== DIRECTIONS ==
Give all the lines below again, exactly, with no pictures.

== RECORDED DATA ==
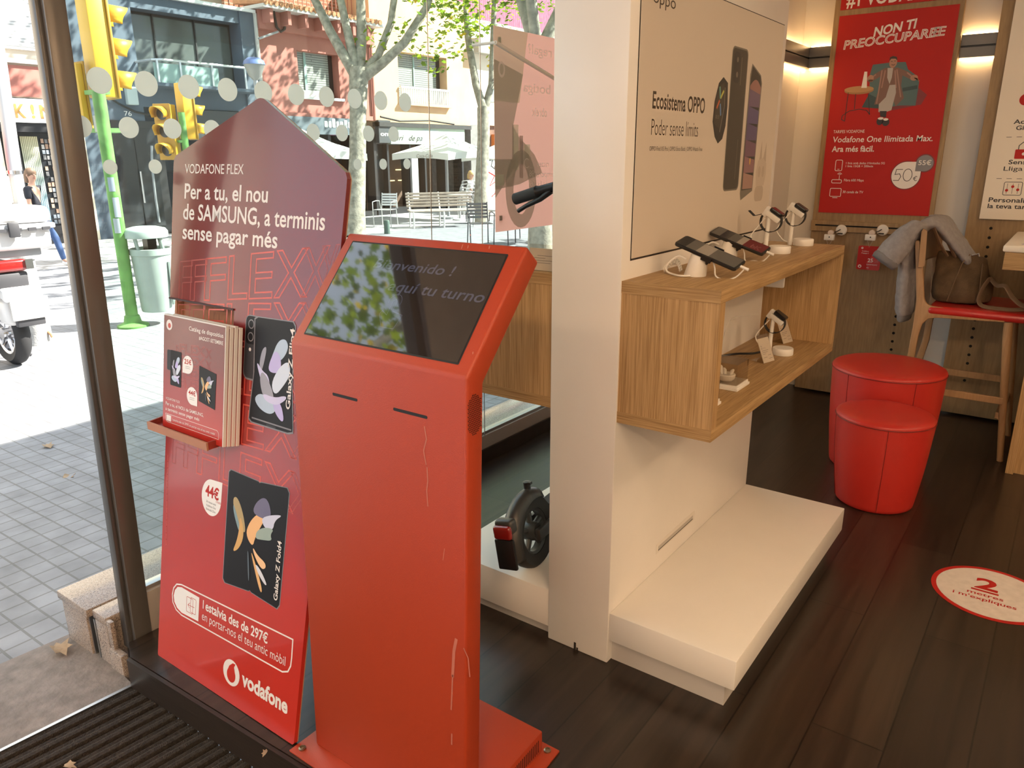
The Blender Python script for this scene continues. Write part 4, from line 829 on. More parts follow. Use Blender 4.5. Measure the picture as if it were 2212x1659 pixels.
def watch(lab, slab, x, y, z, H, face, strap_tail):
    t = thing('watch_stand', slab, 'stand', (x, y, z), 'white watch stands')
    b = MB(); b.lathe([(.0, 0), (.036, 0), (.037, .002), (.037, .022), (.035, .025), (0, .025)], (x, y, z), 28, WPL); b.build('base', parent=t, smooth=35)
    px_, py_ = x - .045, y - .014
    b = MB(); b.tube([(px_, py_, z), (px_, py_, z + .05), (px_ + .004, py_, z + H)], [.0085, .0078, .007], 12, WPL); b.build('post', parent=t, smooth=True)
    Mh = Matrix.Translation((px_ + .028, py_ + .002, z + H + .008)) @ Matrix.Rotation(R(32), 4, 'Y')
    b = MB(); b.box(-.032, .026, -.014, .014, -.026, -.006, WPL, .004); b.box(-.04, -.022, -.011, .011, -.032, .002, WPL, .003); xform(b, Mh); b.build('head', parent=t, smooth=35)
    b = MB(); b.tube([(px_ - .01, py_, z + H - .01), (px_ - .045, py_ - .01, z + H - .06), (px_ - .05, py_ - .01, z + .05), (px_ - .03, py_ + .0, z + .02), (px_ - .01, py_ + .01, z + .008)], .0022, 6, WPL, flow=6); b.build('cable', parent=t, smooth=True)
    w = thing('smartwatch', lab, 'watch', (px_ + .028, py_, z + H + .01), 'smartwatches on stands')
    b = MB(); b.prism([(u, v, -.003) for u, v in rr(-.024, -.02, .024, .02, .007)], (0, 0, .012), mat('watch_black', (.01, .01, .011), .22), .0025); xform(b, Mh); b.build('case', parent=w, smooth=40)
    q = Print(Mh @ Vector((0, 0, .0092)), Mh.to_3x3() @ Vector((1, 0, 0)), Mh.to_3x3() @ Vector((0, 1, 0)), Mh.to_3x3() @ Vector((0, 0, 1)), .0002); q.poly(rr(-.02, -.016, .02, .016, .005), face, 1); q.build('dial', w)
    b = MB(); cv = []
    N = 22; 
    for i in range(N + 1):
        a = R(18) + R(324) * i / N; cv.append((.035 * math.sin(a) * 1.0, -.033 + .036 * math.cos(a)))
    if strap_tail: cv += [(-.06, -.05), (-.085, -.046)]
    for i in range(len(cv) - 1):
        (a0, z0), (a1, z1) = cv[i], cv[i + 1]; d = Vector((a1 - a0, z1 - z0)).normalized(); nx, nz = -d.y * .0022, d.x * .0022
        b.prism([(a0, -.010, z0), (a1, -.010, z1), (a1 + nx, -.010, z1 + nz), (a0 + nx, -.010, z0 + nz)], (0, .020, 0), RUBBER)
    xform(b, Mh); b.build('strap', parent=w)
watch('nearer smartwatch on the oak shelf top, strap tail pointing at the tower', 'white watch stand on the shelf top, nearer of two', -.826, 2.70, ZS, .128, SCRR, True)
watch('farther smartwatch on the oak shelf top, dark green dial', 'white watch stand on the shelf top, farther of two', -.828, 2.985, ZS, .128, mat('dial_dark_green', (.015, .03, .018), .2), False)
watch('black smartwatch inside the oak shelf', 'white watch stand inside the oak shelf', -.802, 2.775, .8464, .135, SCRD, False)
b = MB(); b.tube([(-.975, 2.60, .85), (-.93, 2.65, .855), (-.89, 2.70, .852), (-.87, 2.745, .852)], .004, 8, BLACK, flow=5); b.tube([(-.975, 2.60, .853), (-.975, 2.62, .90), (-.975, 2.70, .97), (-.90, 2.765, .985)], .0016, 6, WPL, flow=5)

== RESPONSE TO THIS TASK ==
The Blender Python script for this scene continues. Write part 4, from line 829 on. More parts follow. Use Blender 4.5. Measure the picture as if it were 2212x1659 pixels.
def watch(lab, slab, x, y, z, H, face, strap_tail):
    t = thing('watch_stand', slab, 'stand', (x, y, z), 'white watch stands')
    b = MB(); b.lathe([(.0, 0), (.036, 0), (.037, .002), (.037, .022), (.035, .025), (0, .025)], (x, y, z), 28, WPL); b.build('base', parent=t, smooth=35)
    px_, py_ = x - .045, y - .014
    b = MB(); b.tube([(px_, py_, z), (px_, py_, z + .05), (px_ + .004, py_, z + H)], [.0085, .0078, .007], 12, WPL); b.build('post', parent=t, smooth=True)
    Mh = Matrix.Translation((px_ + .028, py_ + .002, z + H + .008)) @ Matrix.Rotation(R(32), 4, 'Y')
    b = MB(); b.box(-.032, .026, -.014, .014, -.026, -.006, WPL, .004); b.box(-.04, -.022, -.011, .011, -.032, .002, WPL, .003); xform(b, Mh); b.build('head', parent=t, smooth=35)
    b = MB(); b.tube([(px_ - .01, py_, z + H - .01), (px_ - .045, py_ - .01, z + H - .06), (px_ - .05, py_ - .01, z + .05), (px_ - .03, py_ + .0, z + .02), (px_ - .01, py_ + .01, z + .008)], .0022, 6, WPL, flow=6); b.build('cable', parent=t, smooth=True)
    w = thing('smartwatch', lab, 'watch', (px_ + .028, py_, z + H + .01), 'smartwatches on stands')
    b = MB(); b.prism([(u, v, -.003) for u, v in rr(-.024, -.02, .024, .02, .007)], (0, 0, .012), mat('watch_black', (.01, .01, .011), .22), .0025); xform(b, Mh); b.build('case', parent=w, smooth=40)
    q = Print(Mh @ Vector((0, 0, .0092)), Mh.to_3x3() @ Vector((1, 0, 0)), Mh.to_3x3() @ Vector((0, 1, 0)), Mh.to_3x3() @ Vector((0, 0, 1)), .0002); q.poly(rr(-.02, -.016, .02, .016, .005), face, 1); q.build('dial', w)
    b = MB(); cv = []
    N = 22; 
    for i in range(N + 1):
        a = R(18) + R(324) * i / N; cv.append((.035 * math.sin(a) * 1.0, -.033 + .036 * math.cos(a)))
    if strap_tail: cv += [(-.06, -.05), (-.085, -.046)]
    for i in range(len(cv) - 1):
        (a0, z0), (a1, z1) = cv[i], cv[i + 1]; d = Vector((a1 - a0, z1 - z0)).normalized(); nx, nz = -d.y * .0022, d.x * .0022
        b.prism([(a0, -.010, z0), (a1, -.010, z1), (a1 + nx, -.010, z1 + nz), (a0 + nx, -.010, z0 + nz)], (0, .020, 0), RUBBER)
    xform(b, Mh); b.build('strap', parent=w)
watch('nearer smartwatch on the oak shelf top, strap tail pointing at the tower', 'white watch stand on the shelf top, nearer of two', -.826, 2.70, ZS, .128, SCRR, True)
watch('farther smartwatch on the oak shelf top, dark green dial', 'white watch stand on the shelf top, farther of two', -.828, 2.985, ZS, .128, mat('dial_dark_green', (.015, .03, .018), .2), False)
watch('black smartwatch inside the oak shelf', 'white watch stand inside the oak shelf', -.802, 2.775, .8464, .135, SCRD, False)
b = MB(); b.tube([(-.975, 2.60, .85), (-.93, 2.65, .855), (-.89, 2.70, .852), (-.87, 2.745, .852)], .004, 8, BLACK, flow=5); b.tube([(-.975, 2.60, .853), (-.975, 2.62, .90), (-.975, 2.70, .97), (-.90, 2.765, .985)], .0016, 6, WPL, flow=5)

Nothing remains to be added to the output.